UArizona Ranks No. 1 for Doctorate Degrees Awarded to Native Americans

The University of Arizona is the top doctorate-granting institution for American Indian or Alaska Native students, according to the National Science Foundation’s most recent survey of earned doctorates.

Between 2016 and 2020, UArizona awarded 28 doctoral degrees to students of American Indian or Alaska Native descent, the most of the 184 higher education institutions that awarded doctoral degrees to students in those populations during that timeframe.

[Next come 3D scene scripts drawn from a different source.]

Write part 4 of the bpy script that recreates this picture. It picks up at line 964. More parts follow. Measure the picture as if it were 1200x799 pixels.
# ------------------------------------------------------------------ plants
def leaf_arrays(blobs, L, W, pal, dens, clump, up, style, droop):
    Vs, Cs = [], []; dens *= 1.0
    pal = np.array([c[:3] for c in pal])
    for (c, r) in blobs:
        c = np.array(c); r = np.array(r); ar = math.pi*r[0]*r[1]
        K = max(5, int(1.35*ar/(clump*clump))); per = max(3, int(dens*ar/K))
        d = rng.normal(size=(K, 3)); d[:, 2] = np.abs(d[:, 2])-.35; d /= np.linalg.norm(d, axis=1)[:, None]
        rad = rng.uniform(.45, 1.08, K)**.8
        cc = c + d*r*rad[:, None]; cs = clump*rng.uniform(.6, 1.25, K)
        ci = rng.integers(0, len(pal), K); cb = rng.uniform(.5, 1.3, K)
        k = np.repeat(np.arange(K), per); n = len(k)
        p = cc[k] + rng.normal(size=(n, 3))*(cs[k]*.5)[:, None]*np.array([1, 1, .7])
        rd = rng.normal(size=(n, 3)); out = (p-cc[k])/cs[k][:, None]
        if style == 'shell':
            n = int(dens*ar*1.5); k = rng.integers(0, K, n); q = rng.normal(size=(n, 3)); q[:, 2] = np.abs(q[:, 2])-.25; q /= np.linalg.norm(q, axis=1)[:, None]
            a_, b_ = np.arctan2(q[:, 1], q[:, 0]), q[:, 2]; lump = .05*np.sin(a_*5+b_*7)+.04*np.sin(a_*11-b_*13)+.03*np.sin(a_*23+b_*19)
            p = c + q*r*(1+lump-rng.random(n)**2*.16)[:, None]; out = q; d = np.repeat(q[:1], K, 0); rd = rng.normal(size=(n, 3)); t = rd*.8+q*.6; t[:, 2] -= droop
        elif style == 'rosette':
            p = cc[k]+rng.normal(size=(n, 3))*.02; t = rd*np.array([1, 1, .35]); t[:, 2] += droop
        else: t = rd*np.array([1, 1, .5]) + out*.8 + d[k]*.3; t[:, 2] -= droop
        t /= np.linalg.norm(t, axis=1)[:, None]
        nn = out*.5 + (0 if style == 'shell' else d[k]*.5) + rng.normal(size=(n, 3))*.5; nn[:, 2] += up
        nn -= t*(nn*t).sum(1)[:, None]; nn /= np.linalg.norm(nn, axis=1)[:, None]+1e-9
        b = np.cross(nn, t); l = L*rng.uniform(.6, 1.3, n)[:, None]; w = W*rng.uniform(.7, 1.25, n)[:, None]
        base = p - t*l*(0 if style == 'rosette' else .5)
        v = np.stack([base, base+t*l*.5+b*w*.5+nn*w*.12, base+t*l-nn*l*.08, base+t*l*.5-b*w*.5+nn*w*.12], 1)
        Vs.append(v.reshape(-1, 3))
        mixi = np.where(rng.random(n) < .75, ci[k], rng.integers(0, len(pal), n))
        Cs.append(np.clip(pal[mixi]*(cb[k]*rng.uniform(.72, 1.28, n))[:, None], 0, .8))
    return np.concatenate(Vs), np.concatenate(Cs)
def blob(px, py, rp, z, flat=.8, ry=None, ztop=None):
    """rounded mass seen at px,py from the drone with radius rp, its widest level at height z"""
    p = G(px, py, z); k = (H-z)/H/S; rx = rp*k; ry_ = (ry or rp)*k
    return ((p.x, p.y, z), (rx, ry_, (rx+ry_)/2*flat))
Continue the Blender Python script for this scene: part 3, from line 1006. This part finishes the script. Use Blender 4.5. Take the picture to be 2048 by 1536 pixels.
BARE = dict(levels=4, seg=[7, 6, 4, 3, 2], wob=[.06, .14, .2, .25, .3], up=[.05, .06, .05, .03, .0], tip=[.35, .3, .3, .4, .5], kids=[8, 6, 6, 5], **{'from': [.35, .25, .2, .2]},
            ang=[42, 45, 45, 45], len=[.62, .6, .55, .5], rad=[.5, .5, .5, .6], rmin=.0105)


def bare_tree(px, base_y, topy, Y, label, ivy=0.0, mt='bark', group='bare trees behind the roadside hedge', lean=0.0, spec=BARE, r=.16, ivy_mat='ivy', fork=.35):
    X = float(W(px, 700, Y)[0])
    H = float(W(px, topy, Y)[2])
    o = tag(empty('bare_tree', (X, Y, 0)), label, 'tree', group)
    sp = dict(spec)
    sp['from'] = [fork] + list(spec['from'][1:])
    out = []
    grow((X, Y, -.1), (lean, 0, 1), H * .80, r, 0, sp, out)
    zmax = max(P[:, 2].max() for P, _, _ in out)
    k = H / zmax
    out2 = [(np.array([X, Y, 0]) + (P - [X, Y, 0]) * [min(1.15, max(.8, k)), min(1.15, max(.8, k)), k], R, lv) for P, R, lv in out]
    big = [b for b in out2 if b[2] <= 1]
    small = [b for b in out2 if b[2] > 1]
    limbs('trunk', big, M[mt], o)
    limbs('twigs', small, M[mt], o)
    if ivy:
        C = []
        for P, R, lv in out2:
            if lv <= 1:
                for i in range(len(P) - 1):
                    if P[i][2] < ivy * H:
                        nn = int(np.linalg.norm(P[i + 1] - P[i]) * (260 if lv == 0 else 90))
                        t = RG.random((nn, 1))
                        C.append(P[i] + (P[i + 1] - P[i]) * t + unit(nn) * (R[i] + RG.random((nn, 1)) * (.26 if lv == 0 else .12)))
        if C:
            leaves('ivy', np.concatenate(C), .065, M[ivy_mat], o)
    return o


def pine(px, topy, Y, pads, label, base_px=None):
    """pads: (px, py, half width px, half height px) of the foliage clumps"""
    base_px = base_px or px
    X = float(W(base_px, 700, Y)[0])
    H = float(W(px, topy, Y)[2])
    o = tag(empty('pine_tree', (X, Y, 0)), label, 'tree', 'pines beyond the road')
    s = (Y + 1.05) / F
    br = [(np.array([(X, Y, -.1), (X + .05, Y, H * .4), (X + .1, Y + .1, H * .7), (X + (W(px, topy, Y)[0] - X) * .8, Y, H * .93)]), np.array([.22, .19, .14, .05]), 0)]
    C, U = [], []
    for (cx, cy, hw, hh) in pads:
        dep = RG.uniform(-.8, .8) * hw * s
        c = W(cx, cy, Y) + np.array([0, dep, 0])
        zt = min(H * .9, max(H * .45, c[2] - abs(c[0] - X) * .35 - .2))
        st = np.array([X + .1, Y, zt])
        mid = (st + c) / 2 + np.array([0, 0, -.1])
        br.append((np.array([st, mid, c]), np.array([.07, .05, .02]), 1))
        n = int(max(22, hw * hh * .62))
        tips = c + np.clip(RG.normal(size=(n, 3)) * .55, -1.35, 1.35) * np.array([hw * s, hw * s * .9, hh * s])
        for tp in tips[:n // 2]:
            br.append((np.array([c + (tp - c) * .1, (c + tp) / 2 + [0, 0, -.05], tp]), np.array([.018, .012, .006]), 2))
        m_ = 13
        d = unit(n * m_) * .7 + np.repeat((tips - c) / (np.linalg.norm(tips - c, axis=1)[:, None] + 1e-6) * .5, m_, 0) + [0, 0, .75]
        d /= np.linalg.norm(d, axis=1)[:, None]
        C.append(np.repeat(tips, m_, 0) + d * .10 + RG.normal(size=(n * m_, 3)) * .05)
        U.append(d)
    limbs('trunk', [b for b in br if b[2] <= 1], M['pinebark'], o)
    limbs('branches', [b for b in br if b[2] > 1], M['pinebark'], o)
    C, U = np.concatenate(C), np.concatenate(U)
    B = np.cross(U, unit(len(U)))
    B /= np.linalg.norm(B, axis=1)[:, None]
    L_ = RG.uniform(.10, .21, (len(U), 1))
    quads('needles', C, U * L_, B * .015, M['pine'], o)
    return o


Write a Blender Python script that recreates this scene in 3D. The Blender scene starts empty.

Nearly 5% of all doctoral degrees awarded to Indigenous students over that five-year period were from UArizona.

“As Arizona’s land-grant university, we have an obligation to ensure the many students of our state have access to an incredible education and the tools they need to fulfill their hopes and dreams, including and especially students from underserved populations,” said University of Arizona President Robert C. Robbins. “Fellowships, dedicated mentors and universitywide initiatives like the Indigenous Resilience Center help create an environment where Native American students can thrive, and this ranking is a clear reflection of the impact of these and other efforts. Along with our success in serving Hispanic and Latinx students, which is critical for our mission as a Hispanic-Serving Institution, we are committed to serving Native students and the Native nations in this region, and I am glad to see the University of Arizona is a premiere choice for Indigenous  students to pursue their doctoral degrees.”

UArizona’s Indigenous students have access to several programs and initiatives designed to support their success, including Native American Student Affairs, the Agnese Nelms Haury Program in Environment and Social Justice, the Native Peoples Technical Assistance Office and the American Indian studies graduate interdisciplinary program in the College of Social and Behavioral Sciences, among others.

“At the University of Arizona, we take immense pride in developing a culture where our students can reach their true potential,” said Nathan Levi Esquerra, senior vice president for Native American advancement and tribal engagement. “It is exciting to see so many Native American students achieve that potential on our campus.”

UArizona is also among the nation’s top doctorate-granting institutions for Hispanic or Latino students, ranking No. 7 out of the 384 institutions that awarded doctoral degrees to students in those populations.

Of the 13,351 doctoral degrees earned at U.S. institutions by Hispanic and Latino students between 2016 and 2020, 200 of them were from UArizona.

“We are honored to see so many exceptional Hispanic students earning doctoral degrees at our university,” said Marla Franco, assistant vice provost for Hispanic-Serving Institution initiatives. “We know that earning these degrees is invaluable to Hispanic students and their families and the impact on society is far reaching.”

In 2018, UArizona was designated a Hispanic-Serving Institution by the U.S. Department of Education for its success in enrolling Hispanic students and providing educational opportunities to them. UArizona is one of only a few Research I and Association of American Universities members that meet the criteria for the HSI designation. As defined by the Higher Education Act, an institution of higher education must have an undergraduate student enrollment that is at least 25% Hispanic to be designated an HSI.

In 2020, UArizona was named the Outstanding Member Institution by the Hispanic Association of Colleges and Universities in recognition of the university’s excellence in support of HACU’s mission to champion Hispanic success in higher education.